With the ATCA capable of observing from 20cm to 3mm, the affect of mediocre to bad weather on an observation can be extremely different depending on the observing band. 20cm observing can take place in any weather conditions short of severe storms, whereas 3mm observations require stable dry weather preferably with no cloud cover.

In weather conditions that the observatory staff deem unsuitable for the scheduled observation, the observing time reverts from the scheduled observation to Director's Time. The observatory staff will make an effort to involve the scheduled observer in this decision. Experience suggests that it is generally clear to everyone when weather conditions are not suitable, and that no one wants the telescope collecting useless data.
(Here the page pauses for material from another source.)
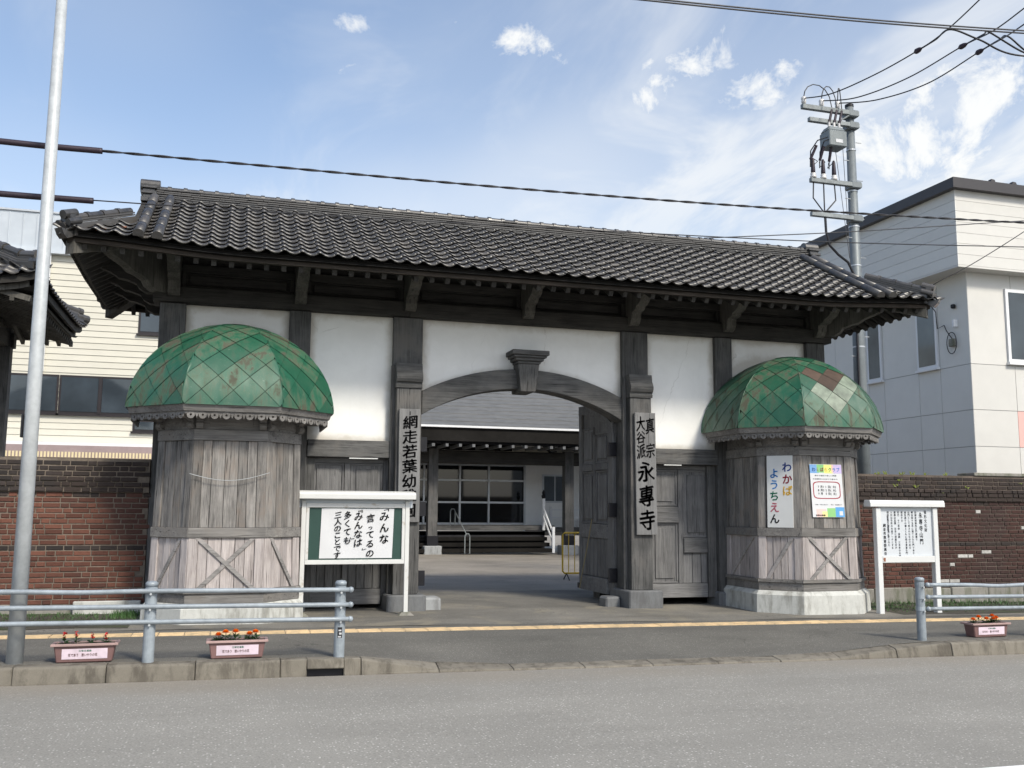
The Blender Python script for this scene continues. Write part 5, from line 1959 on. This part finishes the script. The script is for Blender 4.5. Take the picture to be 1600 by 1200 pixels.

The basic criteria that will be used to determine if the weather is unsuitable is if the observation cannot reasonably address any of it aims. In particular, for observations that are noise-limited, the weather is deemed to be unsuitable if the sensitivity of the observation is halved. This halving may be because:

  • The system temperature has doubled.
  • Phase decorrelation within 5 minutes would lead to a halving of sensitivity.
  • Wind-induced pointing errors would reduce the sensitivity by a factor of 2.

Once overridden, the rules for allocating Directors Time are followed in determining how best to use of this time.

Observers, particularly those working at 3mm, are encouraged to plan for the possibility that their observing run could be "rained" out. These observers are encouraged to come prepared with a back-up observation to make use of the Directors Time. Preferrable this back-up should do similar science at a longer wavelength.